Data section
_ _ _ _ _
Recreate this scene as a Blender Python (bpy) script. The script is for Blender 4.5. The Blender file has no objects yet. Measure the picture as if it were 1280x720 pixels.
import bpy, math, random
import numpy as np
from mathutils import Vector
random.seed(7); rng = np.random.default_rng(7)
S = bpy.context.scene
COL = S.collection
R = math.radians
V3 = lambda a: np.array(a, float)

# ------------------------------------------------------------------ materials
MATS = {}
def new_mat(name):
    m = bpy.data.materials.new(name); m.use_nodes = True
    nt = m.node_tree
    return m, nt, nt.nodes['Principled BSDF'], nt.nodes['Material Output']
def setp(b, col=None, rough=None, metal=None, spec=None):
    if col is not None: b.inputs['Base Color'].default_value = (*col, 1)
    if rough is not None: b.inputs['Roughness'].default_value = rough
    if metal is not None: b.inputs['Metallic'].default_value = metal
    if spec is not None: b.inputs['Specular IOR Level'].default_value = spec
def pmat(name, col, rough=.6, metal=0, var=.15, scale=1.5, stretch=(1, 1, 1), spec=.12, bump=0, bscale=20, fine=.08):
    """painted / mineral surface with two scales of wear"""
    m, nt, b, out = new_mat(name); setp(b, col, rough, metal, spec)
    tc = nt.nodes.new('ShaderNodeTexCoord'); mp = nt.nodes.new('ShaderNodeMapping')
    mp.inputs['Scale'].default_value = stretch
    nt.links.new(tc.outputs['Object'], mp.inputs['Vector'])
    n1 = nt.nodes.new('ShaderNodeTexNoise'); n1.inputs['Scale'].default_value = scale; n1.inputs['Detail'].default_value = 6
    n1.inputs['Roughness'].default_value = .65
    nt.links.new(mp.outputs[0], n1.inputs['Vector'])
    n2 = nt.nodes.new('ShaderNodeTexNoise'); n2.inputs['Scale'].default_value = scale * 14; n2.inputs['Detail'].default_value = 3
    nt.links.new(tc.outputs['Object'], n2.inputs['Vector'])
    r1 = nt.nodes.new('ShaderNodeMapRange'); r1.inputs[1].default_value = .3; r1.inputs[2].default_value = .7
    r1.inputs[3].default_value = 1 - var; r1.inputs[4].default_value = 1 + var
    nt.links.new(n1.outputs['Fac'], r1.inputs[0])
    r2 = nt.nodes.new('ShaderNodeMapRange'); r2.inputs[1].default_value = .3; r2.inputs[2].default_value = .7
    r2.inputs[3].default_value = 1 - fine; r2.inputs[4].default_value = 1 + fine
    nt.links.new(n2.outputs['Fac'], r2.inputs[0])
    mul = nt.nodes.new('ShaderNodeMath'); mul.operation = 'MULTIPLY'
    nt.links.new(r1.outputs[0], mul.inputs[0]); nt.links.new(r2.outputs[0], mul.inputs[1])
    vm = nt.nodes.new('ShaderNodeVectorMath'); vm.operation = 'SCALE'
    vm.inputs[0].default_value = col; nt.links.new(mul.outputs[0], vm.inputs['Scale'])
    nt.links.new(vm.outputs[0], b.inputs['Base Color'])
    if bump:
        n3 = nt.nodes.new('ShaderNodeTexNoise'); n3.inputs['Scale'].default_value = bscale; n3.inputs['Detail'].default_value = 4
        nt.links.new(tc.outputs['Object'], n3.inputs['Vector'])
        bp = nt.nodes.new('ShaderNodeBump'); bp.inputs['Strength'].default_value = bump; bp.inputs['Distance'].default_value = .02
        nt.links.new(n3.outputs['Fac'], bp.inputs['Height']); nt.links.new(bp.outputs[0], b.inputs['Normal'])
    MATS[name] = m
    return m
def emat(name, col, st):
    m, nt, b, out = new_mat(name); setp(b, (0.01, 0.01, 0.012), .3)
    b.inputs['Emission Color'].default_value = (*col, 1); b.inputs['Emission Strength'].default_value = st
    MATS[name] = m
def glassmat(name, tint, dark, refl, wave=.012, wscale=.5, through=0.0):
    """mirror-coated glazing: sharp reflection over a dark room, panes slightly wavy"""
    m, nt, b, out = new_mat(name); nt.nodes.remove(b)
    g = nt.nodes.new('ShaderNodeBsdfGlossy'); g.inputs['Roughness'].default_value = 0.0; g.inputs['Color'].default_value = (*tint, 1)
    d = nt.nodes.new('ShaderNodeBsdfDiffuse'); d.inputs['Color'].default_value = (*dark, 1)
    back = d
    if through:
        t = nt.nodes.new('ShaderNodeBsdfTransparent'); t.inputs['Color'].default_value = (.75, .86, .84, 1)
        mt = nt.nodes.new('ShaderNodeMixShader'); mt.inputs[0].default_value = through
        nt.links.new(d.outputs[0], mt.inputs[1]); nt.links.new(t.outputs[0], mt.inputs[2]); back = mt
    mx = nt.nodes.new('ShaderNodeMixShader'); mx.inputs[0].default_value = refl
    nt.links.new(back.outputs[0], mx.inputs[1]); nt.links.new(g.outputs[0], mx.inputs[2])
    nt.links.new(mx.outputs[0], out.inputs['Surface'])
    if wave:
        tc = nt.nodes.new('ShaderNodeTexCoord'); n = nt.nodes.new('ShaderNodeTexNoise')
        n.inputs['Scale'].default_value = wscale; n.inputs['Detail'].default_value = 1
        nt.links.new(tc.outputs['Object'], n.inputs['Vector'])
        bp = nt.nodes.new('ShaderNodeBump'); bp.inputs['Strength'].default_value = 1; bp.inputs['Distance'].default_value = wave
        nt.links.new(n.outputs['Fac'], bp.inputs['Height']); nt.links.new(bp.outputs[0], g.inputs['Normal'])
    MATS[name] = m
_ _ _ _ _
Problem to work on
The lines from the top of the data above down to the line containing "V3 = lambda a: np.array(a, float)" are to be copied exactly; no other line should appear.

Reply to the task
Recreate this scene as a Blender Python (bpy) script. The script is for Blender 4.5. The Blender file has no objects yet. Measure the picture as if it were 1280x720 pixels.
import bpy, math, random
import numpy as np
from mathutils import Vector
random.seed(7); rng = np.random.default_rng(7)
S = bpy.context.scene
COL = S.collection
R = math.radians
V3 = lambda a: np.array(a, float)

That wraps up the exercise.